> _Exercise_: Extract all lines that hold "parts" from the records below.

(3D scene scripts)
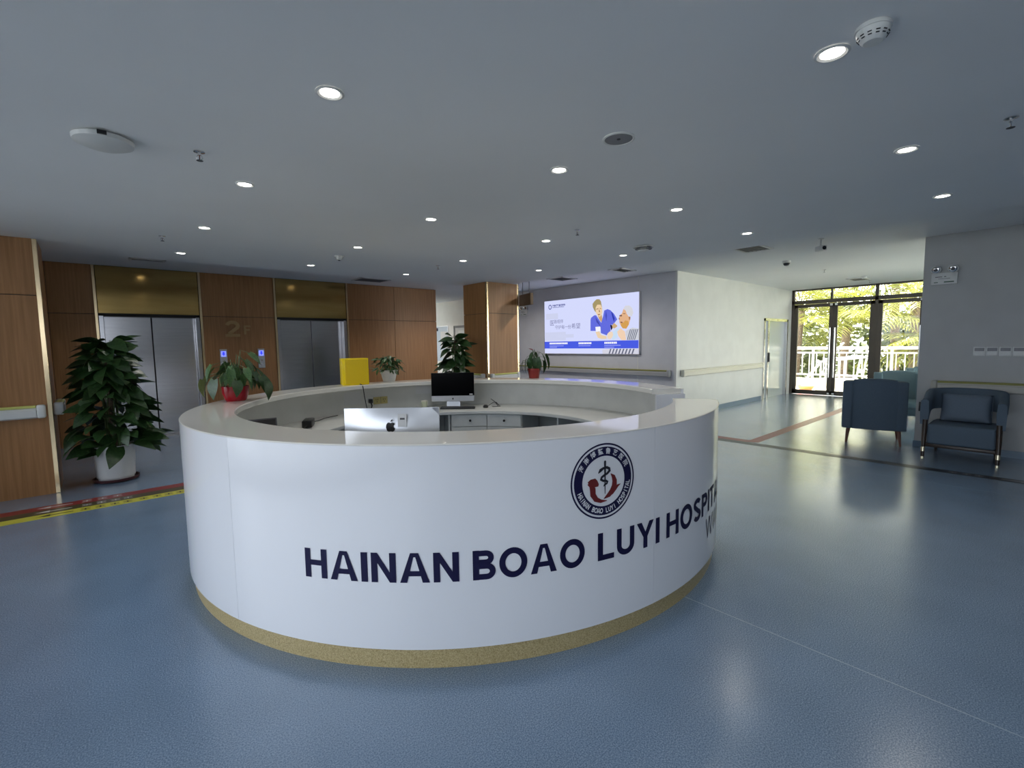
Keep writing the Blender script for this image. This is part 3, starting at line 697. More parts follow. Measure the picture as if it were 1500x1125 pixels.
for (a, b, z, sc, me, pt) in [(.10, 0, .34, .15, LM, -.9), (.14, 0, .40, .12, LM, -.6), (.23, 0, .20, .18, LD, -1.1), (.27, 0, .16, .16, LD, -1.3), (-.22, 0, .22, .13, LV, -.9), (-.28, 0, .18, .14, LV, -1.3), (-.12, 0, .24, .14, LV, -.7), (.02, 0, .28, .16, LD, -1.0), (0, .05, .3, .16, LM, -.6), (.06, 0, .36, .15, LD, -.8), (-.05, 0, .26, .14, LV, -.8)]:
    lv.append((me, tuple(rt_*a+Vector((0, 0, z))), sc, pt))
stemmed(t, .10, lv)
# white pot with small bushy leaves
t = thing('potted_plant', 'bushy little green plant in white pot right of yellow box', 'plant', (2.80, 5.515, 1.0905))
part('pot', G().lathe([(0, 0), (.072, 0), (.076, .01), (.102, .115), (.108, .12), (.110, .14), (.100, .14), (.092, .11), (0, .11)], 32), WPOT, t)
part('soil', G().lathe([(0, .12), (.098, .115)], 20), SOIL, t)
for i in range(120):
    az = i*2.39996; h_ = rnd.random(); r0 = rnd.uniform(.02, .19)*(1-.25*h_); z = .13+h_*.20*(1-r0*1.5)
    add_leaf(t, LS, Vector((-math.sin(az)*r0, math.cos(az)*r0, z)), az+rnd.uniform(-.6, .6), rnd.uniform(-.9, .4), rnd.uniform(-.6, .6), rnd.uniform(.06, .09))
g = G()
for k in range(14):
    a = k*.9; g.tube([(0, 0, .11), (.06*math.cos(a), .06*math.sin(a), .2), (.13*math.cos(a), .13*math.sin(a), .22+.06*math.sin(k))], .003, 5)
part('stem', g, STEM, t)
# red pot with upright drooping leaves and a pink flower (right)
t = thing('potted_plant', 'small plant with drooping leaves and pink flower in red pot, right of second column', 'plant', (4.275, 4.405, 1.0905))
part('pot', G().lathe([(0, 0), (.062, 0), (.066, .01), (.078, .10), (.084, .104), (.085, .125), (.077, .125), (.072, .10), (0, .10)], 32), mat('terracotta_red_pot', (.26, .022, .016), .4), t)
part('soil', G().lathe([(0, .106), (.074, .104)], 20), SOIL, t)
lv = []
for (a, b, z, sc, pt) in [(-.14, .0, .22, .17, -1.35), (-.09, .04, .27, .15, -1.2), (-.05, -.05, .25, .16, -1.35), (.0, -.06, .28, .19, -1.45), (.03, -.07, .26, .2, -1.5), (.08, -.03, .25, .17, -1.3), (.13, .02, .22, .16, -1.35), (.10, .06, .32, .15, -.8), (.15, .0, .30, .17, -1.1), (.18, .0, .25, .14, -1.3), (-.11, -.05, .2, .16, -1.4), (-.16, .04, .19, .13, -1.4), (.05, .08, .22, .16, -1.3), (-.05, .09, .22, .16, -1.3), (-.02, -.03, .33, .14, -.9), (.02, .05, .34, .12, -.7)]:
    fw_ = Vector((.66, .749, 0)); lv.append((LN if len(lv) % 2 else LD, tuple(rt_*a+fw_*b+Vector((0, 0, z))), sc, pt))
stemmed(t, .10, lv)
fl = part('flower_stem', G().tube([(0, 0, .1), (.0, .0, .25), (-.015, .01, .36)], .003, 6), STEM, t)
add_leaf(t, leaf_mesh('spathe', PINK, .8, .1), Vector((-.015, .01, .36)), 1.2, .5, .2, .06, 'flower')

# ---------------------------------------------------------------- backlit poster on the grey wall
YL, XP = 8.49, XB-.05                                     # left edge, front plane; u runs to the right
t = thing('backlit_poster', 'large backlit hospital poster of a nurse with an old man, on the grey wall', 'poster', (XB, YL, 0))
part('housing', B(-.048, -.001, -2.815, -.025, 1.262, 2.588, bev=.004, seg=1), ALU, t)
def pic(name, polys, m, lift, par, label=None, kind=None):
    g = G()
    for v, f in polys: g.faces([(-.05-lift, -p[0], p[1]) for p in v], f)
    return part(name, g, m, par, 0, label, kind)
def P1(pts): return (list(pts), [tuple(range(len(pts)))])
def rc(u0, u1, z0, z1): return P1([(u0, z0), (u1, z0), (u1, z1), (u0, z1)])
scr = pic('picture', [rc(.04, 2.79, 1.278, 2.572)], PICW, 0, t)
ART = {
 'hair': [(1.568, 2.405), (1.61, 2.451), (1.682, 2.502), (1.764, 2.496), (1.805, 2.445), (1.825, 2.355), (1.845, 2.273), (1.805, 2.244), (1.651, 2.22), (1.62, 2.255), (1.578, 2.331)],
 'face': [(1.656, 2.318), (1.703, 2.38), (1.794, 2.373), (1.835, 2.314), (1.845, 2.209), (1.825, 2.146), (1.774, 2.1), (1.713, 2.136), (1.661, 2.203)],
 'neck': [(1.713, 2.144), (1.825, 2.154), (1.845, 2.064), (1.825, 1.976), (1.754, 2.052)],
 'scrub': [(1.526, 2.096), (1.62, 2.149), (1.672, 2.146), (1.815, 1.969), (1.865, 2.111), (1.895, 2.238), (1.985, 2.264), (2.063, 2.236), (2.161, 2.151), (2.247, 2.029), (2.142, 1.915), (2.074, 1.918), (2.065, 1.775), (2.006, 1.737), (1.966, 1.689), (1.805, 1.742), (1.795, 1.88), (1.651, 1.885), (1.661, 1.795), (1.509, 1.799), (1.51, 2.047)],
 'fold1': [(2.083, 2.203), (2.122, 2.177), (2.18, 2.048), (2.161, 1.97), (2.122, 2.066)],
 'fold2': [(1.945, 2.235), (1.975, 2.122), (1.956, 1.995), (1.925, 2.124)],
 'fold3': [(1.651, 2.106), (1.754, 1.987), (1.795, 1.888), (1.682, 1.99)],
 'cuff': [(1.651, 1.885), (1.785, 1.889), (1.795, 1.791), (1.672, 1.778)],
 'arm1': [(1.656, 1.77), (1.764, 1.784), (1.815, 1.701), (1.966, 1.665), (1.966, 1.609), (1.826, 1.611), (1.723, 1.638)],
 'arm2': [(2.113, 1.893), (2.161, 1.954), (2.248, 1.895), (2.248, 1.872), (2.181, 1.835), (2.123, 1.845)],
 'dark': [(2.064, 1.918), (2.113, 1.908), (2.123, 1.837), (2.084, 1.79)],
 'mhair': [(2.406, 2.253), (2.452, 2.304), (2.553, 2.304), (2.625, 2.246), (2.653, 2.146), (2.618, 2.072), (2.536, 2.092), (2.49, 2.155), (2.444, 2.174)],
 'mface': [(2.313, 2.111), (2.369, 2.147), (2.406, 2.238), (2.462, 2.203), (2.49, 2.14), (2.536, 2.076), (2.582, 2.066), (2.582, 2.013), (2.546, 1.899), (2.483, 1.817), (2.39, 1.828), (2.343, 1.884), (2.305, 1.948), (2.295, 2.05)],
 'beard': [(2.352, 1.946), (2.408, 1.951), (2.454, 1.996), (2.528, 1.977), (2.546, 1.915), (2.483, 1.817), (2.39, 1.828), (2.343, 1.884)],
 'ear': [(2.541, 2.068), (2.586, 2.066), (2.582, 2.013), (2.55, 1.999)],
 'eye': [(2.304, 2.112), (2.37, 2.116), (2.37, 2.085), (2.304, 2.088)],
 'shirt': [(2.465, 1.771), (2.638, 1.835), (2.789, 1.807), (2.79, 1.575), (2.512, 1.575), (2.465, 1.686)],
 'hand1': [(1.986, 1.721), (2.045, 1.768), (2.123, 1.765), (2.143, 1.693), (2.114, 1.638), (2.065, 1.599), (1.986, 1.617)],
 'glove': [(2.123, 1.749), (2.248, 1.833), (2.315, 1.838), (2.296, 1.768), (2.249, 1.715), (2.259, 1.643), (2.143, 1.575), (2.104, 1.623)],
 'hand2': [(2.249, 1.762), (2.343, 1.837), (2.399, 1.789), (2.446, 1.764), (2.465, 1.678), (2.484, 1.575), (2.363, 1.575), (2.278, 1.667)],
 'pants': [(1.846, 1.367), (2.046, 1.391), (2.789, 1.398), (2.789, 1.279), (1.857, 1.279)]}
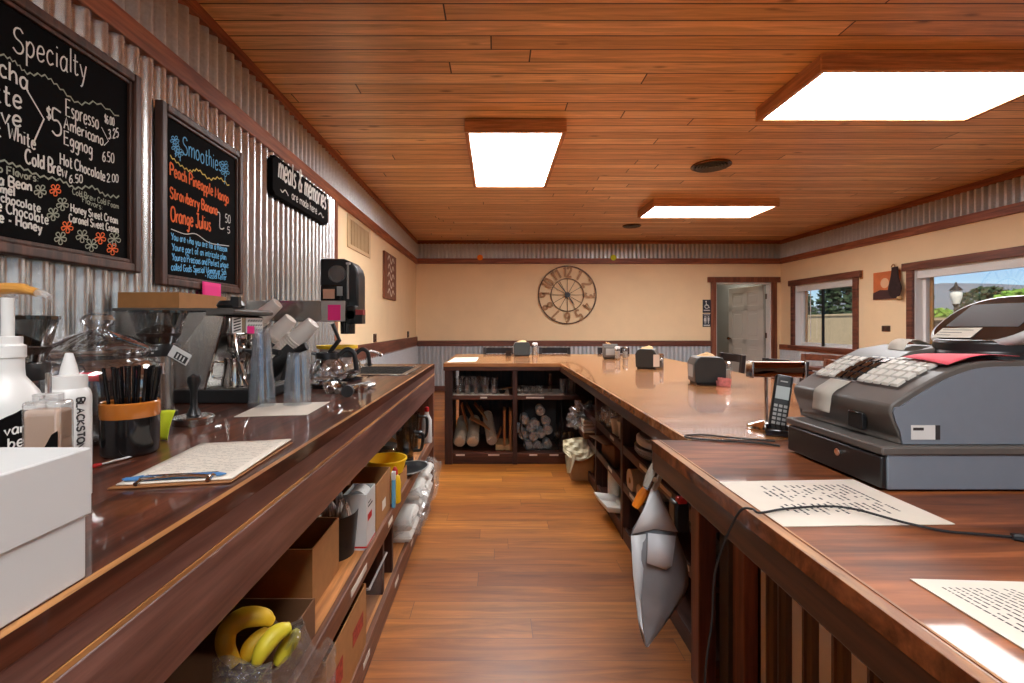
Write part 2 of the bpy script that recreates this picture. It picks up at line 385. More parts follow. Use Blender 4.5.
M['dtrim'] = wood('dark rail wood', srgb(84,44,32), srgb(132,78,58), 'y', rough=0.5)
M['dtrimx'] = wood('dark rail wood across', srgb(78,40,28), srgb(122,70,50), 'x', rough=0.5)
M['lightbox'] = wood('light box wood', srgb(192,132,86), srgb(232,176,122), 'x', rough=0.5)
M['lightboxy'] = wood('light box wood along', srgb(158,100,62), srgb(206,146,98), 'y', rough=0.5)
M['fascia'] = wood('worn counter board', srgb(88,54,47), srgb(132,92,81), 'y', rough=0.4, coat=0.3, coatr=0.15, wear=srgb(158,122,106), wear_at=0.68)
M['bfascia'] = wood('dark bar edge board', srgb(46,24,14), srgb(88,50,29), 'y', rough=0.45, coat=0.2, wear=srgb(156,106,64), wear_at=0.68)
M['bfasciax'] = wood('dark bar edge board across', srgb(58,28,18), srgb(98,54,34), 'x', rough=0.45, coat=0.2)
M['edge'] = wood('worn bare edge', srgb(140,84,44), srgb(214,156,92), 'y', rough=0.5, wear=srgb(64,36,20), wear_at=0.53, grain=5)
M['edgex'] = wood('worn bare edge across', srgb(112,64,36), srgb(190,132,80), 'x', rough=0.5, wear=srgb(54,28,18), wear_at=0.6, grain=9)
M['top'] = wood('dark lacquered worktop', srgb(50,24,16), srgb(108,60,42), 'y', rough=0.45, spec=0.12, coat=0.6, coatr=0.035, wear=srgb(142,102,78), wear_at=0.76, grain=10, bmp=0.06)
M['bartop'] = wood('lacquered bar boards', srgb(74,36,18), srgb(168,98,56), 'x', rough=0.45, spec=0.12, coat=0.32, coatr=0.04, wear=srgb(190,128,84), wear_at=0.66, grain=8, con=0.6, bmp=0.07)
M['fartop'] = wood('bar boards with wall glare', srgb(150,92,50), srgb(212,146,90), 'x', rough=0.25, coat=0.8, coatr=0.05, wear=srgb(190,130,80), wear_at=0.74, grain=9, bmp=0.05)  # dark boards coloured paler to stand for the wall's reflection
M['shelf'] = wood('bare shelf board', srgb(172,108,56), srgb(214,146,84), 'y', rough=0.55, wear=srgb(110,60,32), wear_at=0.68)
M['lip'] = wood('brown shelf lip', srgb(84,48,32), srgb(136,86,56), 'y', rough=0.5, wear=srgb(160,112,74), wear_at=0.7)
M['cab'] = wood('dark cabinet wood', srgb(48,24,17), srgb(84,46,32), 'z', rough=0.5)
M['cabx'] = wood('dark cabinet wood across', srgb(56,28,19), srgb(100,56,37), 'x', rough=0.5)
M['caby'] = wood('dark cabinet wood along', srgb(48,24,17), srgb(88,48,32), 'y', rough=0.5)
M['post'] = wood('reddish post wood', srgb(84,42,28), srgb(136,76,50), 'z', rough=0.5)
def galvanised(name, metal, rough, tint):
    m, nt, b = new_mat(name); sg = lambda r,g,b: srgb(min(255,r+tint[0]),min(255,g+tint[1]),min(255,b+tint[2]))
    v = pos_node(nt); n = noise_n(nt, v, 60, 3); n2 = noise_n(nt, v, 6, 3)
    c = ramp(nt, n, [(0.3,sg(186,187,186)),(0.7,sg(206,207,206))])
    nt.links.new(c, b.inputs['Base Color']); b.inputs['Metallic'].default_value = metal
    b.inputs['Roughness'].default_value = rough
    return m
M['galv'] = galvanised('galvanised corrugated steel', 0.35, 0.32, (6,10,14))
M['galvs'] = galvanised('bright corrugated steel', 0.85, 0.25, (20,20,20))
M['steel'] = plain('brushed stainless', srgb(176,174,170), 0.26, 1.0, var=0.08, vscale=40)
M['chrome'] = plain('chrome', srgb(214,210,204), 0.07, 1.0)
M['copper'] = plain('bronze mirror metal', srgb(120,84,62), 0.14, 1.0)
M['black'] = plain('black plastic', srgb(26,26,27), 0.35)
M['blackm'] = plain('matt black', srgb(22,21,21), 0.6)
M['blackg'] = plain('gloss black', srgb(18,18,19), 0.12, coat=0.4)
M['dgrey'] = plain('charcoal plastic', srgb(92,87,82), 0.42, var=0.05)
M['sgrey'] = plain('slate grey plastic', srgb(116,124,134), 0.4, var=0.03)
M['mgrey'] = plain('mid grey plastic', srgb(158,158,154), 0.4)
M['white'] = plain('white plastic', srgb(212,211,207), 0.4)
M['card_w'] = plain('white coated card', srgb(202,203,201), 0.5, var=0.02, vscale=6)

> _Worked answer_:
Keep writing the Blender script for this image. This is part 3, starting at line 697. More parts follow. Measure the picture as if it were 1500x1125 pixels.
Write part 2 of the bpy script that recreates this picture. It picks up at line 385. More parts follow. Use Blender 4.5.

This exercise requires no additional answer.